**Brief:** Include the line containing "random.seed(7)" and all lines before it, repeated exactly from the listing below, without pictures.
+++ Data
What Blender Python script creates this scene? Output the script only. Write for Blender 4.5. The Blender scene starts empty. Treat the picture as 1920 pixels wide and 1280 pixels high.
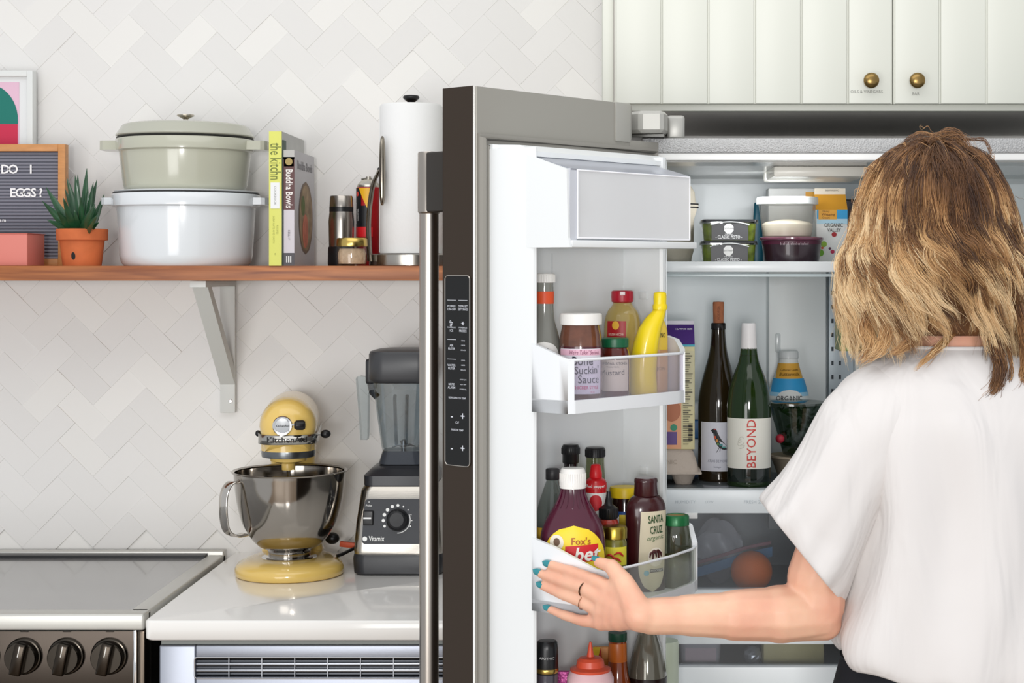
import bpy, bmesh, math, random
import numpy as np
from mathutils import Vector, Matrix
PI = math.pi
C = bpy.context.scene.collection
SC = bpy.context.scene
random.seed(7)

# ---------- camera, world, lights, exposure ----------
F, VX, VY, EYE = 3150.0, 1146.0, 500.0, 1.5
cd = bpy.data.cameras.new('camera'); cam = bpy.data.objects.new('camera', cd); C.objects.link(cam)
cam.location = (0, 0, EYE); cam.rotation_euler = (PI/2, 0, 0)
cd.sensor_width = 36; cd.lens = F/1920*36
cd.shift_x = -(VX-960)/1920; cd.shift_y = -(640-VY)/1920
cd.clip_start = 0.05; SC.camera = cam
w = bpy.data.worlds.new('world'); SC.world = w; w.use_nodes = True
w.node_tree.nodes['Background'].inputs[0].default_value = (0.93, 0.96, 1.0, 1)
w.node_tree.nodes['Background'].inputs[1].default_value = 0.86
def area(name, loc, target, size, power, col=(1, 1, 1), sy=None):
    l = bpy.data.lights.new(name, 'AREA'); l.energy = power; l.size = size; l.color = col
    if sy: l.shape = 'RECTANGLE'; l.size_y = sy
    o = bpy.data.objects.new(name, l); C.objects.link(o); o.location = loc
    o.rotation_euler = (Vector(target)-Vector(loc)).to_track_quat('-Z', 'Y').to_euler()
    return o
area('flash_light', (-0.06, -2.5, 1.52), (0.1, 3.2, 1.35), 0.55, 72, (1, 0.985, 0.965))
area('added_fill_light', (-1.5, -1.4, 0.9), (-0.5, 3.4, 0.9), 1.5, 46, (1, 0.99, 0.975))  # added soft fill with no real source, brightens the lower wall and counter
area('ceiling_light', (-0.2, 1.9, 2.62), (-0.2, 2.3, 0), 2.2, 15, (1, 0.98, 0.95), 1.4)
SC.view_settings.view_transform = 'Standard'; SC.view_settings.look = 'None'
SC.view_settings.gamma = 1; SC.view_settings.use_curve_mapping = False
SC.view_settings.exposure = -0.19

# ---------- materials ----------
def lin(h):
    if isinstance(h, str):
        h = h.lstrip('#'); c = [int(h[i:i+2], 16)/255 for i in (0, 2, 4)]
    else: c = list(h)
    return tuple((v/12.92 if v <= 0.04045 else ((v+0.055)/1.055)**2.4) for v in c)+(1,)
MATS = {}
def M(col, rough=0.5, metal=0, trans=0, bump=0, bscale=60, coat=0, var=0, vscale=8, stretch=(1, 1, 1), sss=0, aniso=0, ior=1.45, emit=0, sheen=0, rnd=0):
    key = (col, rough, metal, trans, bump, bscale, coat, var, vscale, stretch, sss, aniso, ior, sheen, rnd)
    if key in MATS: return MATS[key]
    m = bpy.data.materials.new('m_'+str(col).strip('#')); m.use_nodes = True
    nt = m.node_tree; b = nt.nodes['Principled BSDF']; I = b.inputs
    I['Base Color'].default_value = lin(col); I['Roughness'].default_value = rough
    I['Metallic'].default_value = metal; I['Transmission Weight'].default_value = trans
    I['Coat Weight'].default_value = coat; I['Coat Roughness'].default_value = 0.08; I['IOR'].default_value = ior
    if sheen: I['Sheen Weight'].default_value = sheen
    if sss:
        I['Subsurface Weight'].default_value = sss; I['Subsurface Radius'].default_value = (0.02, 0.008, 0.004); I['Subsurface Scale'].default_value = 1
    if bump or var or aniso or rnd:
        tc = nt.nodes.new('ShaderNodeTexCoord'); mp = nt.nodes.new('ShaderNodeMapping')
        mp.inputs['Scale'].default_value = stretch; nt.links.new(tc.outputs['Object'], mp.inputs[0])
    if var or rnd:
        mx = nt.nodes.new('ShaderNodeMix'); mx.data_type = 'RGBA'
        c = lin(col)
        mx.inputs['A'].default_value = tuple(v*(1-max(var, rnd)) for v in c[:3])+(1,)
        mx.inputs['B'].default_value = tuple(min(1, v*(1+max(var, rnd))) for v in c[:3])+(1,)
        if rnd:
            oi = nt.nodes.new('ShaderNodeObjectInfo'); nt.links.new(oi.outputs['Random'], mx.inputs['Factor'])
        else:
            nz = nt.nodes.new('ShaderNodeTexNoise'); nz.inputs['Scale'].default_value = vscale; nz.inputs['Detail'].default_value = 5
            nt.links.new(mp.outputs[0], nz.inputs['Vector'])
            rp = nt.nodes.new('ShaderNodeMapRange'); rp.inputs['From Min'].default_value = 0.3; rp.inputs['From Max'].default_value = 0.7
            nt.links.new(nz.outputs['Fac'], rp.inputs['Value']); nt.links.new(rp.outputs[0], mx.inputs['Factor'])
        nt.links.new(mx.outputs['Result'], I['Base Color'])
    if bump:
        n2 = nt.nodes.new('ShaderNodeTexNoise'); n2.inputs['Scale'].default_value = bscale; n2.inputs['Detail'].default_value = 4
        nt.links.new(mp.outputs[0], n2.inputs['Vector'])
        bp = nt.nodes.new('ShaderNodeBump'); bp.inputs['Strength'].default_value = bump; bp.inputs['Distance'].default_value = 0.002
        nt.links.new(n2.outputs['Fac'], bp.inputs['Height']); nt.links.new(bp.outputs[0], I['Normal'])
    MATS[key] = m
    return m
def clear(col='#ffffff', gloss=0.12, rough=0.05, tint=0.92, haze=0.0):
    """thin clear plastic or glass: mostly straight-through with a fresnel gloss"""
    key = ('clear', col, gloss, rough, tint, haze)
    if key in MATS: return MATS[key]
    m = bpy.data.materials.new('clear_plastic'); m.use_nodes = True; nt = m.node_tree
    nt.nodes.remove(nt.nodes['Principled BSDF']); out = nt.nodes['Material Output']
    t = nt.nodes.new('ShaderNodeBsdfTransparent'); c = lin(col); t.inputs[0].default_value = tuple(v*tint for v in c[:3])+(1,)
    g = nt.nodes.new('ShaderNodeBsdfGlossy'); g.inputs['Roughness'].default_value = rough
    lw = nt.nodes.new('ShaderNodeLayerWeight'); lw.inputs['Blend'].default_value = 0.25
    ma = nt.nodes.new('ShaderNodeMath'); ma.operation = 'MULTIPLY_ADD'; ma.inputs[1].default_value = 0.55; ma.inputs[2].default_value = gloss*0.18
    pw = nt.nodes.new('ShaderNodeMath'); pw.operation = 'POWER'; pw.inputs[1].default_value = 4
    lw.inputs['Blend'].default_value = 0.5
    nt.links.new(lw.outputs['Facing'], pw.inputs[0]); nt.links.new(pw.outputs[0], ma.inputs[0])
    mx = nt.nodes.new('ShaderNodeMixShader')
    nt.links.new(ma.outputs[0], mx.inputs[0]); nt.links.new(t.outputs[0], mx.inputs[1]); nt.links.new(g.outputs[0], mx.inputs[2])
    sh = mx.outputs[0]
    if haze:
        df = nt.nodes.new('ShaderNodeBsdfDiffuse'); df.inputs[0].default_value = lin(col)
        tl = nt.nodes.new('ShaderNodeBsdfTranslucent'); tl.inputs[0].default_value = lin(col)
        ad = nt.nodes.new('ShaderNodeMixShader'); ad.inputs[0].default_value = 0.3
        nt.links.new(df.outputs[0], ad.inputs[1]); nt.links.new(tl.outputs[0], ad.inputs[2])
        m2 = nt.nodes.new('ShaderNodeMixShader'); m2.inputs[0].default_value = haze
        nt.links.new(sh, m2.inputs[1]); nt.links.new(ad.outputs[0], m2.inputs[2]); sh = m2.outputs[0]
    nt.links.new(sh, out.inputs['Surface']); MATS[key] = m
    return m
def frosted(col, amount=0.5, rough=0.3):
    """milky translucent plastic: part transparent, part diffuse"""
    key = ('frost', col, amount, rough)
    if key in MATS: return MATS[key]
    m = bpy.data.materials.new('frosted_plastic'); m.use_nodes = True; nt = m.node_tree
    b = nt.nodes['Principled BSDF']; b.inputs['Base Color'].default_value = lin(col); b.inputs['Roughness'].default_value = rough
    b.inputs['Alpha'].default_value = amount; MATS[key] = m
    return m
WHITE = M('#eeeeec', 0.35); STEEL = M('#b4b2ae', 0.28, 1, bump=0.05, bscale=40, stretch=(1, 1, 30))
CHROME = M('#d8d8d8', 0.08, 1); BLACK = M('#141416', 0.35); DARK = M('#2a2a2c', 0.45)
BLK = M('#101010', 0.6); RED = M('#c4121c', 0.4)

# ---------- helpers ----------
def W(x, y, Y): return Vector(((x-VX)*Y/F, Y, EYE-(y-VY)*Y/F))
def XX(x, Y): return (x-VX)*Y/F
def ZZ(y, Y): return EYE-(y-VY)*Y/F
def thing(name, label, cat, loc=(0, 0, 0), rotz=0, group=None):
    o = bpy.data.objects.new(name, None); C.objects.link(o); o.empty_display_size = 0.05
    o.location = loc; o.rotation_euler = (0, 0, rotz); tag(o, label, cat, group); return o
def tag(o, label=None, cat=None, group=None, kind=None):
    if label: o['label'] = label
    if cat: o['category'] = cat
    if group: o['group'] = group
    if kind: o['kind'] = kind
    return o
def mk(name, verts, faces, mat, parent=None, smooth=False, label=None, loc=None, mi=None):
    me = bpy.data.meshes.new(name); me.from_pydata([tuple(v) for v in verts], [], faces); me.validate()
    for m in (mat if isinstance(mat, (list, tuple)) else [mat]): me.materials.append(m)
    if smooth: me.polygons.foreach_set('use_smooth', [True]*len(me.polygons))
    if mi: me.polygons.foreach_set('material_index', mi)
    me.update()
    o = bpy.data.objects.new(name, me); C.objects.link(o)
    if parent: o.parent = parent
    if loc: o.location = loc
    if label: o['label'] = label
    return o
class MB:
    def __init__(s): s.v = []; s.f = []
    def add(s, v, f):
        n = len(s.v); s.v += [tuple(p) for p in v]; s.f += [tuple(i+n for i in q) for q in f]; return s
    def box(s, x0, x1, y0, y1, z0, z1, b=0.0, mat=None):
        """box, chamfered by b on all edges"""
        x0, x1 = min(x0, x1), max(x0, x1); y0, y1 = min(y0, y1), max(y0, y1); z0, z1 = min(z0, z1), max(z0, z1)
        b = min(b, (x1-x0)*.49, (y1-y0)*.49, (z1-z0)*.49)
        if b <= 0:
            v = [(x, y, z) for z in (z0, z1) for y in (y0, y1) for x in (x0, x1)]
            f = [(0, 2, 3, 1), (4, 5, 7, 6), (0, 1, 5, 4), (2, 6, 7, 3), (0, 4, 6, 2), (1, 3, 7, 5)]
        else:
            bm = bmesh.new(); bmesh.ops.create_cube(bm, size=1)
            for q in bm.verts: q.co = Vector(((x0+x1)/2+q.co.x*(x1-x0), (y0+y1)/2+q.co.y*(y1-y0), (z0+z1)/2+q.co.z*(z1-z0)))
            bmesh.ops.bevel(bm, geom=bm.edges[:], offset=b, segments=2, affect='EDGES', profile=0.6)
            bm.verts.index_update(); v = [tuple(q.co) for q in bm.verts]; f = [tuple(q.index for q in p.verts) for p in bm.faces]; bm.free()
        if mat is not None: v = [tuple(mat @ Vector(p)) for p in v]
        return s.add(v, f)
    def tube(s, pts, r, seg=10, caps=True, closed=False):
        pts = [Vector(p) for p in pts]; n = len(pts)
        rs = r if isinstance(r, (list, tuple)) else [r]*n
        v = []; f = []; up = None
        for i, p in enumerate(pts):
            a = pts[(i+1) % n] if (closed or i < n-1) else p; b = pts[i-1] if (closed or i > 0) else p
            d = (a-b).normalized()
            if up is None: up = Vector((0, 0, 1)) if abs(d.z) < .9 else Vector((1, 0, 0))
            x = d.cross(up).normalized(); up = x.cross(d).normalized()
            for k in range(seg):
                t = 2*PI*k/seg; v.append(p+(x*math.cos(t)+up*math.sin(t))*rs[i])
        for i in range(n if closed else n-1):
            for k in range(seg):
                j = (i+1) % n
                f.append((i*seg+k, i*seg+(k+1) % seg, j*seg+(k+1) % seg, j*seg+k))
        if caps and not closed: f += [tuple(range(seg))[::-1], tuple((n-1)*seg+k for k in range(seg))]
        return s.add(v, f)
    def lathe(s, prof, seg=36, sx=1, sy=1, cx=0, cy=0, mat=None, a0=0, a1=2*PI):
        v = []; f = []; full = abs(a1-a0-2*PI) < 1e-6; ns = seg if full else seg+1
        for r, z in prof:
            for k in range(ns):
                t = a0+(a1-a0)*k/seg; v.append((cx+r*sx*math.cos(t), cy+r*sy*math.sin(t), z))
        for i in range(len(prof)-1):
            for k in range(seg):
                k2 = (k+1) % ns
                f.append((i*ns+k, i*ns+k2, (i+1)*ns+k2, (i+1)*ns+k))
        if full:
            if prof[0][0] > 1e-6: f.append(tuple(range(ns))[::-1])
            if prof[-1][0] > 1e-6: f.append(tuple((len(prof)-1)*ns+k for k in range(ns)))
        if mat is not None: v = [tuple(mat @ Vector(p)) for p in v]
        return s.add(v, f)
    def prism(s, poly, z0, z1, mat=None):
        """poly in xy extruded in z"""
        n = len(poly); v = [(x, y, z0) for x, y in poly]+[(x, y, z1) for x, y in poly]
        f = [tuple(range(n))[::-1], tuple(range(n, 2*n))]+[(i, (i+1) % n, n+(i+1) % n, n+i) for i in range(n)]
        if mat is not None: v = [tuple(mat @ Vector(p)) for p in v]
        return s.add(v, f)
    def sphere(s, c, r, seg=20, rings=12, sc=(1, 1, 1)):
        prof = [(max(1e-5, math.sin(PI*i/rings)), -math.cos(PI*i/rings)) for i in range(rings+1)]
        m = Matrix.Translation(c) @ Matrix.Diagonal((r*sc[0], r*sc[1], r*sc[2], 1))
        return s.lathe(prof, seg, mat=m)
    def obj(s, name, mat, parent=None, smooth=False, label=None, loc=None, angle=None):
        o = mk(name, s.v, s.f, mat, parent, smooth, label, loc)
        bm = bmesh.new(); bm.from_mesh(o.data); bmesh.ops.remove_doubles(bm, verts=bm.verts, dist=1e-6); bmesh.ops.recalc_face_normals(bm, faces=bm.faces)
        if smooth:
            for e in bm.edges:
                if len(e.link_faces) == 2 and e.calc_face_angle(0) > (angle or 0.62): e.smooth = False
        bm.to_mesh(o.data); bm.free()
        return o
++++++
**Answer:**
What Blender Python script creates this scene? Output the script only. Write for Blender 4.5. The Blender scene starts empty. Treat the picture as 1920 pixels wide and 1280 pixels high.
import bpy, bmesh, math, random
import numpy as np
from mathutils import Vector, Matrix
PI = math.pi
C = bpy.context.scene.collection
SC = bpy.context.scene
random.seed(7)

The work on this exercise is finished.